By Ray Gronberg
gronberg@heraldsun.com; 419-6648
DURHAM – Plans for a rail link that uses the N.C. 54 corridor between Durham and Orange counties cleared a key hurdle on Wednesday, picking up a formal endorsement from the elected officials who serve on a cross-county planning group.
The action by the Durham-Orange Transportation Advisory committee gave Triangle Transit a green light to expand work on the project, among other things by launching a full-blown environmental impact study.
Committee members made only one significant change to the proposal, saying they would prefer not to use a reserved-since-1995 routing for the line that goes through Chapel Hill’s Meadowmont neighborhood.

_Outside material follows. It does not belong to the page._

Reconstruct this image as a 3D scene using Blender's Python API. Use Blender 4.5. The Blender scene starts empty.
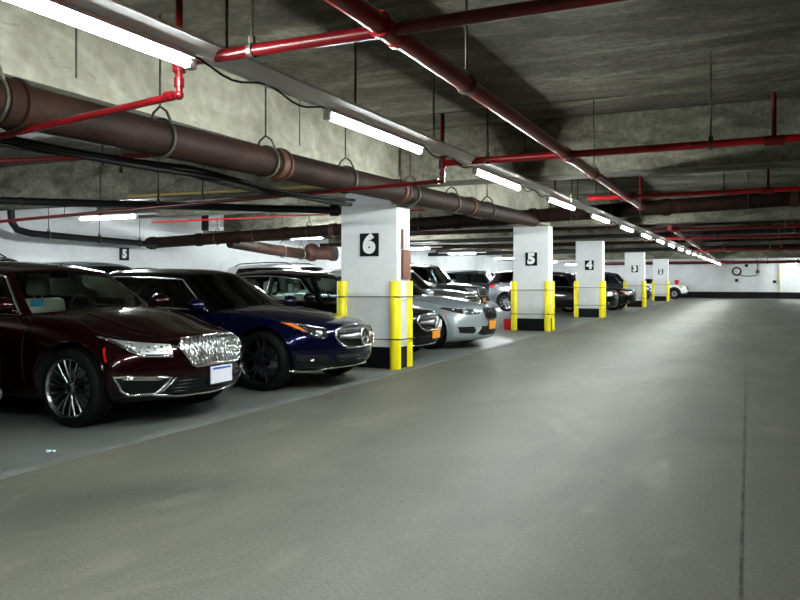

They stopped short of ruling out the Meadowmont option entirely, saying it deserves continued study alongside an alternative that would pass by on the south side of N.C. 54.
That squared with the desires of Chapel Hill’s Town Council, but not necessarily those of the Orange County Commissioners.
Orange’s representative, Commissioner Alice Gordon, told fellow committee members her board preferred to dump the Meadowmont option entirely.
But Gordon’s request on that point drew no support from other committee members.
Among Chapel Hill officials, there’s a “general belief [that the south-of-54 option is] going to be the one that meets the town’s best interests,” Mayor Mark Kleinschmidt said.
But on the Town Council there “wasn’t support for completely eliminating” the Meadowmont option at this point, he said.
Wednesday’s cross-county committee decision came just hours after a divided Orange County Commissioners had given Gordon permission to vote for the N.C. 54 routing.
The commissioners’ debate focused mostly on another issue, County Manager Frank Clifton’s suggestion that they ask Triangle Transit’s planners to consider as an alternative to N.C. 54 a routing that would hew to U.S. 15-501.
The 54-focused routing endorsed Wednesday would follow U.S. 15-501 through southwest Durham until it hits Interstate 40, there turning south to follow the interstate to N.C. 54 before heading west again toward Chapel Hill and UNC.
Clifton and Orange County Planning Director Craig Benedict argued last month that a routing that skips the jog south along I-40 would open up redevelopment opportunities in Chapel Hill along U.S. 15-501.
But Triangle Transit officials noted that all the region’s land-use and transportation planning since the mid-to-late 1990s has assumed an N.C. 54 routing.
Reconsidering the matter now would cause a 12- to 18-month delay, and in focusing on U.S. 15-501 would be eying a corridor that’s only the fourth-most-popular choice of those who commute to UNC, Orange’s largest employer, said Patrick McDonough, a Triangle Transit senior planner.
Orange Commissioners Chairwoman Bernadette Pelissier made it clear at the outset that she thought county officials should defer to Chapel Hill’s preferences in the matter.
“This whole issue of 15-501 and 54 is related to their land-use plan,” she said. “We have heard from Chapel Hill that they have built in 54 based on transit. The land-use plan is within the jurisdiction of the towns, not the county.”
Commissioner Barry Jacobs was also unwilling to brook delay.
“We’re essentially the caboose on this train,” he said, noting that Chapel Hill’s and other local governments had already weighed in.
But Commissioner Steve Yuhasz said the development that could be sparked in Orange’s jurisdiction along U.S. 15-501 could go a ways toward overcoming doubts he and others have about the extra expense involved in based transit on rails instead of buses.
For Orange County, “there are very few economic development opportunities” in an N.C. 54 routing, he said.
Yuhasz and Commissioner Earl McKee dissented from a 5-2 vote by the Orange board that gave Gordon the instructions she followed Wednesday morning. McKee attributed his opposition to a broader preference for using buses only, for the flexibility they offer in choosing and changing routes.
McDonough noted that nothing in Tuesday or Wednesday’s decisions rules out a separate study of transit in the U.S. 15-501 corridor. He also pointed out that local transportation planning has endorsed an expansion of bus service there.